- PROBLEM -
Retype the full set of records. Keep every character identical.

==== EXERCISE INPUTS ====

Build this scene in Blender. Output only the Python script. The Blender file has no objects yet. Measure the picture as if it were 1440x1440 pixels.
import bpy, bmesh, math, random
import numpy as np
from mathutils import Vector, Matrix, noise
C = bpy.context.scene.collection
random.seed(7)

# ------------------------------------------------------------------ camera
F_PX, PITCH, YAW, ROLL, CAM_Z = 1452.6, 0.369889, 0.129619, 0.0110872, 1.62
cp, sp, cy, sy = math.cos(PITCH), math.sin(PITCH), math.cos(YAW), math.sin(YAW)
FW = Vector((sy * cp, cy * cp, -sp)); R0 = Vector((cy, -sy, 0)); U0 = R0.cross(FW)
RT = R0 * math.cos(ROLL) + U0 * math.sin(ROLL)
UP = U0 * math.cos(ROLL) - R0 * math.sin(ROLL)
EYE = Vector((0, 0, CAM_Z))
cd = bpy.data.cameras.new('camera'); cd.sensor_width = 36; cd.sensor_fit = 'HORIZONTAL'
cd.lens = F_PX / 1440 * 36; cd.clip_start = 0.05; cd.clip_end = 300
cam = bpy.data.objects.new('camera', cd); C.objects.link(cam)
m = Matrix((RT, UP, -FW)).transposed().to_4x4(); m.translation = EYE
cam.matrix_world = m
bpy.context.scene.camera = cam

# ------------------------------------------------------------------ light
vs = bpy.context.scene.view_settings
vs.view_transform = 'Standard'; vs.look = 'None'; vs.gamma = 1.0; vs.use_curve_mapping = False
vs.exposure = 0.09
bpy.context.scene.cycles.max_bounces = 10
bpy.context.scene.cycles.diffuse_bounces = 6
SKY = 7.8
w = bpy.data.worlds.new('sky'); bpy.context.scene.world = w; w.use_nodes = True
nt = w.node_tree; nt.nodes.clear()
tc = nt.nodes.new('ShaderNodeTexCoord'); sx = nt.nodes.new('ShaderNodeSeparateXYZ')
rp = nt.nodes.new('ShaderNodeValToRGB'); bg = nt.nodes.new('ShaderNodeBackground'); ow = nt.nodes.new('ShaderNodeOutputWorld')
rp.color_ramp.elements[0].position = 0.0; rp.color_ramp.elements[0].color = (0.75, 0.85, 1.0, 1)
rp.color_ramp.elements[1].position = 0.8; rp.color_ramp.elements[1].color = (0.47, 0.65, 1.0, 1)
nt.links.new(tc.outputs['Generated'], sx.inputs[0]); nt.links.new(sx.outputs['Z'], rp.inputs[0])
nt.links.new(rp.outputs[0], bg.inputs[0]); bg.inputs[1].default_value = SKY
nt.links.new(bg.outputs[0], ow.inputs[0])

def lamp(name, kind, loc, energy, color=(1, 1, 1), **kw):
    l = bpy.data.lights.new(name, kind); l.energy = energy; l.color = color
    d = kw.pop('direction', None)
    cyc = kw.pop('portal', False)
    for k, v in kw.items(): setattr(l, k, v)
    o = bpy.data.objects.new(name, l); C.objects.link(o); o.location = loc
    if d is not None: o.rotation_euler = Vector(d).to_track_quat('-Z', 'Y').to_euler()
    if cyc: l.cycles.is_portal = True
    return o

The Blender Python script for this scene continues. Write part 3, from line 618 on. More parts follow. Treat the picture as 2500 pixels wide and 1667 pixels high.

====

- RESULT FOR THIS TASK -
Build this scene in Blender. Output only the Python script. The Blender file has no objects yet. Measure the picture as if it were 1440x1440 pixels.
import bpy, bmesh, math, random
import numpy as np
from mathutils import Vector, Matrix, noise
C = bpy.context.scene.collection
random.seed(7)

# ------------------------------------------------------------------ camera
F_PX, PITCH, YAW, ROLL, CAM_Z = 1452.6, 0.369889, 0.129619, 0.0110872, 1.62
cp, sp, cy, sy = math.cos(PITCH), math.sin(PITCH), math.cos(YAW), math.sin(YAW)
FW = Vector((sy * cp, cy * cp, -sp)); R0 = Vector((cy, -sy, 0)); U0 = R0.cross(FW)
RT = R0 * math.cos(ROLL) + U0 * math.sin(ROLL)
UP = U0 * math.cos(ROLL) - R0 * math.sin(ROLL)
EYE = Vector((0, 0, CAM_Z))
cd = bpy.data.cameras.new('camera'); cd.sensor_width = 36; cd.sensor_fit = 'HORIZONTAL'
cd.lens = F_PX / 1440 * 36; cd.clip_start = 0.05; cd.clip_end = 300
cam = bpy.data.objects.new('camera', cd); C.objects.link(cam)
m = Matrix((RT, UP, -FW)).transposed().to_4x4(); m.translation = EYE
cam.matrix_world = m
bpy.context.scene.camera = cam

# ------------------------------------------------------------------ light
vs = bpy.context.scene.view_settings
vs.view_transform = 'Standard'; vs.look = 'None'; vs.gamma = 1.0; vs.use_curve_mapping = False
vs.exposure = 0.09
bpy.context.scene.cycles.max_bounces = 10
bpy.context.scene.cycles.diffuse_bounces = 6
SKY = 7.8
w = bpy.data.worlds.new('sky'); bpy.context.scene.world = w; w.use_nodes = True
nt = w.node_tree; nt.nodes.clear()
tc = nt.nodes.new('ShaderNodeTexCoord'); sx = nt.nodes.new('ShaderNodeSeparateXYZ')
rp = nt.nodes.new('ShaderNodeValToRGB'); bg = nt.nodes.new('ShaderNodeBackground'); ow = nt.nodes.new('ShaderNodeOutputWorld')
rp.color_ramp.elements[0].position = 0.0; rp.color_ramp.elements[0].color = (0.75, 0.85, 1.0, 1)
rp.color_ramp.elements[1].position = 0.8; rp.color_ramp.elements[1].color = (0.47, 0.65, 1.0, 1)
nt.links.new(tc.outputs['Generated'], sx.inputs[0]); nt.links.new(sx.outputs['Z'], rp.inputs[0])
nt.links.new(rp.outputs[0], bg.inputs[0]); bg.inputs[1].default_value = SKY
nt.links.new(bg.outputs[0], ow.inputs[0])

def lamp(name, kind, loc, energy, color=(1, 1, 1), **kw):
    l = bpy.data.lights.new(name, kind); l.energy = energy; l.color = color
    d = kw.pop('direction', None)
    cyc = kw.pop('portal', False)
    for k, v in kw.items(): setattr(l, k, v)
    o = bpy.data.objects.new(name, l); C.objects.link(o); o.location = loc
    if d is not None: o.rotation_euler = Vector(d).to_track_quat('-Z', 'Y').to_euler()
    if cyc: l.cycles.is_portal = True
    return o

The Blender Python script for this scene continues. Write part 3, from line 618 on. More parts follow. Treat the picture as 2500 pixels wide and 1667 pixels high.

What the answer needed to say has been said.